The third way is even one step more complicated: the integration of new observations in existing knowledge. First these observations have to generate knowledge themselves. This can already be judged as a miracle. Then it may be needed to convert this new knowledge into the domain of the existing knowledge and finally it should be combined, e.g. by the rules of logic.

Let us look how this works in a famous example by Aristotle.

  1. All men are mortal.
  2. Socrates is a man.
  3. Therefore, Socrates is mortal

The first line, all men are mortal, should be interpreted as given knowledge. We may wonder how Aristotle has gained this knowledge. It might be phrased as common knowledge, but from a strict scientific point of view the statement is just a hypothesis as there are still seven billion people alive. Let us accept it for the moment as available knowledge.

Let us assume, for the sake of our example, that the second line is a statement made by Aristotle pointing to a figure sitting on a bench. What does Aristotle see? It is Socrates. How does he know? This is the miracle of human recognition. We see and we know. Arguments may be given if somebody questions the observation: it is the bench that is always be used by Socrates. It is an old men with a very similar beard and smile and he is raising the familiar type of questions. Such properties come usual second. The first thing that pops up in the mind is: there is Socrates.

In order to combine the first statement, phrasing our knowledge, with the observation: there is Socrates, we have to bring these two items in the same language.

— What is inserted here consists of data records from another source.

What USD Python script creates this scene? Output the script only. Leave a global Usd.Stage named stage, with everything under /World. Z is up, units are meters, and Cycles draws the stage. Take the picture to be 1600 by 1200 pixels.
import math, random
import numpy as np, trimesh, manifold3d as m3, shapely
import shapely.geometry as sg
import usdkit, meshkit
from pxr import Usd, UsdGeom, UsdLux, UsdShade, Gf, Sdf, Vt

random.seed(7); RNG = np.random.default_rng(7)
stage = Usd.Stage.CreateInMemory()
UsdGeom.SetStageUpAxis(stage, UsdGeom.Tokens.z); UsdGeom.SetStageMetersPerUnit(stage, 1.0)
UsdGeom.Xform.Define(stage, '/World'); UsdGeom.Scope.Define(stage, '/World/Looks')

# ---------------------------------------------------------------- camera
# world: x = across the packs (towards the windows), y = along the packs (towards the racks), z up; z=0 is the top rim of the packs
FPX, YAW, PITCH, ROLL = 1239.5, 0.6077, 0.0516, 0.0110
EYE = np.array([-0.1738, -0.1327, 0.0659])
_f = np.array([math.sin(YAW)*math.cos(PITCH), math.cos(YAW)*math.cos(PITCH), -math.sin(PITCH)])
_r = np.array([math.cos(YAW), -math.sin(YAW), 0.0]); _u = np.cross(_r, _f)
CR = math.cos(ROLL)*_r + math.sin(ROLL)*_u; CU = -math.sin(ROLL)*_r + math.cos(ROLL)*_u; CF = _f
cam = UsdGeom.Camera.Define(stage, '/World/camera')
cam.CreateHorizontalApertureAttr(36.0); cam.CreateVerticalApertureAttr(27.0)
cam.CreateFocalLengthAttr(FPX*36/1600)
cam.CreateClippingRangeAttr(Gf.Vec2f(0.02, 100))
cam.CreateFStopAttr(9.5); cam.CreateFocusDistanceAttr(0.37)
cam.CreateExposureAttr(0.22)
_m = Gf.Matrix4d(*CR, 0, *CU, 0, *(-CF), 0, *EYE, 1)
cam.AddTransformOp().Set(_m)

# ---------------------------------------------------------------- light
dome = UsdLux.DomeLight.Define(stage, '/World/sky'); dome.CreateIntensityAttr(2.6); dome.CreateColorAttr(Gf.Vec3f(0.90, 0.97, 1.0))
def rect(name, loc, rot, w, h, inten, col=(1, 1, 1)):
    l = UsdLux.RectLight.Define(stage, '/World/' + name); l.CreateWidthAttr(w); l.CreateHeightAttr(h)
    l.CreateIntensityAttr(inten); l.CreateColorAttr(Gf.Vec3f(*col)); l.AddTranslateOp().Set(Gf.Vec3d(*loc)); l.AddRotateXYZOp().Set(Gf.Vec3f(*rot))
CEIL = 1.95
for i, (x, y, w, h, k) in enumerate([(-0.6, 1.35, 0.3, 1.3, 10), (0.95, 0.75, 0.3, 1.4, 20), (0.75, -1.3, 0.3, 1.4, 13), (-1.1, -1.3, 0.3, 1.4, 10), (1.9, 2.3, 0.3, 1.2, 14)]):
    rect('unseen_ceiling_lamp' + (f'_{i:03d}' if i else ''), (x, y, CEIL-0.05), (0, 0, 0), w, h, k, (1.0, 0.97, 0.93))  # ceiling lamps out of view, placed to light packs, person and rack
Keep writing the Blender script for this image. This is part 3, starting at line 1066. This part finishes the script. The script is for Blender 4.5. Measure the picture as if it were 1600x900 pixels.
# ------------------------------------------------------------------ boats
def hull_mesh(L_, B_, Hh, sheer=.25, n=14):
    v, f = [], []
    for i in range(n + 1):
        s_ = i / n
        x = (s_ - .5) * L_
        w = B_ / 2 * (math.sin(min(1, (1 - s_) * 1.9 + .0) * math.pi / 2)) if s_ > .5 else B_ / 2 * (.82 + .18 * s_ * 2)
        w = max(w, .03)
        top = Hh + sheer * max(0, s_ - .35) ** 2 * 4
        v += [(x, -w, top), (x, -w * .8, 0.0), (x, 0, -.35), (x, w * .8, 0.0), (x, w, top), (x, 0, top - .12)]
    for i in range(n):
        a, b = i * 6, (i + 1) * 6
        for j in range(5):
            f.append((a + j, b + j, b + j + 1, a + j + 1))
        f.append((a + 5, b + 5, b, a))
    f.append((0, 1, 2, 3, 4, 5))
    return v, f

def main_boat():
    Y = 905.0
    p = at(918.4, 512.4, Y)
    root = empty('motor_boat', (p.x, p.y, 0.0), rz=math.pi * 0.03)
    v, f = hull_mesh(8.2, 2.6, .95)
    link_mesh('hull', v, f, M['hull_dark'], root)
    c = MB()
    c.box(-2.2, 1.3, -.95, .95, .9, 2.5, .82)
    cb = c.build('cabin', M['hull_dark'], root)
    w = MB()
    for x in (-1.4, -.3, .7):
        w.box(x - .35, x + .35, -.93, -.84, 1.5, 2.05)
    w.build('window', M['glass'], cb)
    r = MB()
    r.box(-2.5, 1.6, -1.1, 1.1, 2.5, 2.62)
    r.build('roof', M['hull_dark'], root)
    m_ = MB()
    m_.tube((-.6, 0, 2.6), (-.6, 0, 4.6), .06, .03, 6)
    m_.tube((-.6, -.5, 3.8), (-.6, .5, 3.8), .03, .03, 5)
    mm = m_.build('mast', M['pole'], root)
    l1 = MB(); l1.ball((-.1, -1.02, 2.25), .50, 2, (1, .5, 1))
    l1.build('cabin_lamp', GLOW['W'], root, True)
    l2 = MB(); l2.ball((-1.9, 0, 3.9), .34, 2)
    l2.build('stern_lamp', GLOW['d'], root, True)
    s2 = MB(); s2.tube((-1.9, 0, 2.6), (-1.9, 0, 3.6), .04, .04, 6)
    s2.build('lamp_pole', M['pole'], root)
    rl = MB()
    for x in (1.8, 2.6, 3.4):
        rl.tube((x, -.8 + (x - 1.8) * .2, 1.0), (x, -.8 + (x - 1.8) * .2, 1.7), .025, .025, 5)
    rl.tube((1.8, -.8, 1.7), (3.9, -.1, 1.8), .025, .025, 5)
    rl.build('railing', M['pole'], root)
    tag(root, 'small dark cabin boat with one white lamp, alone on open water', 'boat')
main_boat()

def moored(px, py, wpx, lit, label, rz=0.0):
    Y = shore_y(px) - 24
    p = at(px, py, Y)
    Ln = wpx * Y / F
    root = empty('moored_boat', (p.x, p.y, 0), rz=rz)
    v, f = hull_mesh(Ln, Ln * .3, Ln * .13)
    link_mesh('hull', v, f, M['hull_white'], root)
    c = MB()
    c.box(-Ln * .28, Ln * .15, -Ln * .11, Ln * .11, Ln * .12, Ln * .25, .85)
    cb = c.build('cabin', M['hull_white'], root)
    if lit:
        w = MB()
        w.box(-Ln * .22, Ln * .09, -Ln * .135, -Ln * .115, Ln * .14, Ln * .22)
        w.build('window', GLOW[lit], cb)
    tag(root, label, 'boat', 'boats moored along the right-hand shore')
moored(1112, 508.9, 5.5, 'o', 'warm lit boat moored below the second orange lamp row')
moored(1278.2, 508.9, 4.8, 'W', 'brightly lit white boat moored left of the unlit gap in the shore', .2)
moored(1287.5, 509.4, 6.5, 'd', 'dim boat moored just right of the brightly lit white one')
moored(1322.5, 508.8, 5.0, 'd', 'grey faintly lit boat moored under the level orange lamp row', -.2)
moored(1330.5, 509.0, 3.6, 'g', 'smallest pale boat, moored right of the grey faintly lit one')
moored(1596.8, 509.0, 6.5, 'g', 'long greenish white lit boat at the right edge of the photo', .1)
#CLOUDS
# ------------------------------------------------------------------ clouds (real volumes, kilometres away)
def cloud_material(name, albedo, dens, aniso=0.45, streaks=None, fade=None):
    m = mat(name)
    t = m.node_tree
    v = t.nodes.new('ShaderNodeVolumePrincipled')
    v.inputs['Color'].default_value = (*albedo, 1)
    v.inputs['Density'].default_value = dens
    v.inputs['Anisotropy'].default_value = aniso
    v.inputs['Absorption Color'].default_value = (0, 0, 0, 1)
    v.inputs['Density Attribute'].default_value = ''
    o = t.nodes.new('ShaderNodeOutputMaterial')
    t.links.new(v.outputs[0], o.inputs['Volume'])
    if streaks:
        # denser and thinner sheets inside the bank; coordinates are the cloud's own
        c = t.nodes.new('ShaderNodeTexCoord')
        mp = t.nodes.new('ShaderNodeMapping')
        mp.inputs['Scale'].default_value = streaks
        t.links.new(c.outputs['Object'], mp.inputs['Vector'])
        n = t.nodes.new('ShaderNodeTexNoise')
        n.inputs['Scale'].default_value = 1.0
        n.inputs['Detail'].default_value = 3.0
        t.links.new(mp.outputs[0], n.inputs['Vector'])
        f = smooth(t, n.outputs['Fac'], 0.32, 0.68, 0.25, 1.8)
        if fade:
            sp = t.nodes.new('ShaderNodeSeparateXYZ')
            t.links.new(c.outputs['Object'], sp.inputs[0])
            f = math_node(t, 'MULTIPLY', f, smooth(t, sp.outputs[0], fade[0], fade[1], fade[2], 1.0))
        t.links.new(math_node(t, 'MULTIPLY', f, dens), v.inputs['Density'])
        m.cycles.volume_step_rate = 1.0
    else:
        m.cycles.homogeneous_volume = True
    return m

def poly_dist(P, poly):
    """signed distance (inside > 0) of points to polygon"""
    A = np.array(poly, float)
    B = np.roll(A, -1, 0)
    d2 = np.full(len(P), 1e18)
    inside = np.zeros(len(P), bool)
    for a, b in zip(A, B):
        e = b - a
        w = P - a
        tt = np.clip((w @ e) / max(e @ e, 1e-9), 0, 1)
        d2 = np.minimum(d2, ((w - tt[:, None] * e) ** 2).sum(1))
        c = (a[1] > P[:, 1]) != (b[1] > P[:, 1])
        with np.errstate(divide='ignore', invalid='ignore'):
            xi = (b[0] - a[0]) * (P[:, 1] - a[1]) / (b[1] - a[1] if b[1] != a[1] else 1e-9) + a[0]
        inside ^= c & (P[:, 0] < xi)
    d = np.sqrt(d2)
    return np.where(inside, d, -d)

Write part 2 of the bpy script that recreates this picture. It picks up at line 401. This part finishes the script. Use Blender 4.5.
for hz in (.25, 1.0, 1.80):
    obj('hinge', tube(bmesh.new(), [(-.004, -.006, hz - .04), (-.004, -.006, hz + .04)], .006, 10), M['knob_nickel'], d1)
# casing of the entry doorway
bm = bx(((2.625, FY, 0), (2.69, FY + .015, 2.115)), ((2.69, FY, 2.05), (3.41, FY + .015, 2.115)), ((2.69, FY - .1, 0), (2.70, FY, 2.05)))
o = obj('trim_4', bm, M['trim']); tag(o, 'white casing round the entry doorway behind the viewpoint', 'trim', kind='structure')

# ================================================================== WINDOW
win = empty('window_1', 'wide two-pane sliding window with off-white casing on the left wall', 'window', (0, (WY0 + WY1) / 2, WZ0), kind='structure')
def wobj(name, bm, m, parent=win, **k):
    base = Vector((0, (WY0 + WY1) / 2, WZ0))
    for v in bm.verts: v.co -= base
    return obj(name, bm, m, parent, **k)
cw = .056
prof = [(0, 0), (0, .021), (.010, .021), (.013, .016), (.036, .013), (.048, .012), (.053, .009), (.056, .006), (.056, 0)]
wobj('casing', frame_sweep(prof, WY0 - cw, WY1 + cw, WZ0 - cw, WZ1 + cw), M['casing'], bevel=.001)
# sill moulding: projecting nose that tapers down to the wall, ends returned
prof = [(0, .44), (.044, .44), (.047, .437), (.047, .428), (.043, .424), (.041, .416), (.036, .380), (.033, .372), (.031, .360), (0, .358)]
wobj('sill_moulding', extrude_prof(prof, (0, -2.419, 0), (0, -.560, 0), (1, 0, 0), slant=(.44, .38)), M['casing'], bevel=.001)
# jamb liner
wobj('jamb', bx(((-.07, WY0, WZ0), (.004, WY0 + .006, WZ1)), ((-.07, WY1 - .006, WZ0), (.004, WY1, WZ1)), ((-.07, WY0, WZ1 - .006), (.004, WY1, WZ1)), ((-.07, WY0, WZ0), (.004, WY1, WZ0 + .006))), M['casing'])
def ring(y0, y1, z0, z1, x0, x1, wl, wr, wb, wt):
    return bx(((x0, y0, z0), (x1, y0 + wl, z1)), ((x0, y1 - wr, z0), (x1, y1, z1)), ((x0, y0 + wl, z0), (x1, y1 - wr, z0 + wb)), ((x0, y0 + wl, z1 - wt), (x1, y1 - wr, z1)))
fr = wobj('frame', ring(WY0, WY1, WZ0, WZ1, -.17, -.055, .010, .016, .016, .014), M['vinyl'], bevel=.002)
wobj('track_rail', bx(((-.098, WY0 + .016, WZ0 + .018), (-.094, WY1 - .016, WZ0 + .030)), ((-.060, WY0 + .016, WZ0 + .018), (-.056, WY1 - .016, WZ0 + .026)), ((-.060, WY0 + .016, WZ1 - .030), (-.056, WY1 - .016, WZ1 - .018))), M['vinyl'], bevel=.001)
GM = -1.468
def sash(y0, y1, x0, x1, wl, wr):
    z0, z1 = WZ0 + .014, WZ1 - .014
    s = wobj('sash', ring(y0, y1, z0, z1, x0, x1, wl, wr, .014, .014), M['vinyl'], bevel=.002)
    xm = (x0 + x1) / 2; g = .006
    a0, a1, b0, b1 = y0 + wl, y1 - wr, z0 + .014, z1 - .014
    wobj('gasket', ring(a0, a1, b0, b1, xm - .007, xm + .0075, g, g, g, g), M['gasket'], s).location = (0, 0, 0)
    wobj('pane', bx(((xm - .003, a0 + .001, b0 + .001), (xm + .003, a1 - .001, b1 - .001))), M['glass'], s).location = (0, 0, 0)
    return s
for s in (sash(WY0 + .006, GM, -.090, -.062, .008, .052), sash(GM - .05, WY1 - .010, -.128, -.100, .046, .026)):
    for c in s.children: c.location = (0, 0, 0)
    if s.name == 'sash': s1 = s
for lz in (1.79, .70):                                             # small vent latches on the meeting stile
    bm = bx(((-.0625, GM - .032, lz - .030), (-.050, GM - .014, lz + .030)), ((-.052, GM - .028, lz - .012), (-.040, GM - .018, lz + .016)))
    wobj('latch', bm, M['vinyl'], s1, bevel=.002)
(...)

This is done by stating that Socrates is a man. This is a conversion of knowledge. The ‘concept’ Socrates is enlarged, generalized into ‘man’. This conversion can only be made on the basis of prior knowledge. Alternatively we may directly observe, walking to the bench and hearing Socrates arguing: Socrates is a man.

Finally, by the rules of logic, which truth is in fact just assumed, it can be inferred from the two statements 1 and 2 that Socrates is mortal, a fact that in this hypothetical simple example was not known before.